To be sure, the sermon, if faithful to the text, is the Word of God even if it is not gripping. It is not the aesthetic quality of the sermon that makes it God’s Word. That truth, however, is no excuse for bad preaching.
According to Gordon, those committed to contemporary worship and the emergent movement both seem convinced that traditional churches are “moribund” (31-32). Is that so or is it that traditional churches are simply doing things incompetently? Gordon argues that “the preaching in many churches is so poorly done that it is not, [as defined by WSC 89], effectively preaching.” It’s not that the church is using the wrong means but using the right means wrongly.
The final line of evidence is that few churches conduct an annual review of the pastoral staff. One reason this doesn’t happen is because it’s an awkward conversation. Ministers don’t want to be evaluated and the congregations don’t want to discuss the preaching (34).
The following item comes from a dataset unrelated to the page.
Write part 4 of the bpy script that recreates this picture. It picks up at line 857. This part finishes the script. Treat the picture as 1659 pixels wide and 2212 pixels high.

The problem isn’t the seminaries (34-35) but rather the state of the student when he arrives at seminary. The culture in which our students are raised is not only an increasingly illiterate culture but also an aliterate one (37). Americans are reading less. The visual is replacing the textual. His account of the “the airport game” is fascinating and echoes my experience. Media are not neutral. The media (whether print or visual or aural) that dominate the lives of our pre-seminary students shape the way they think and communicate.
Perhaps the question should be then, should, or maybe CAN the seminaries adapt and overcome this problem?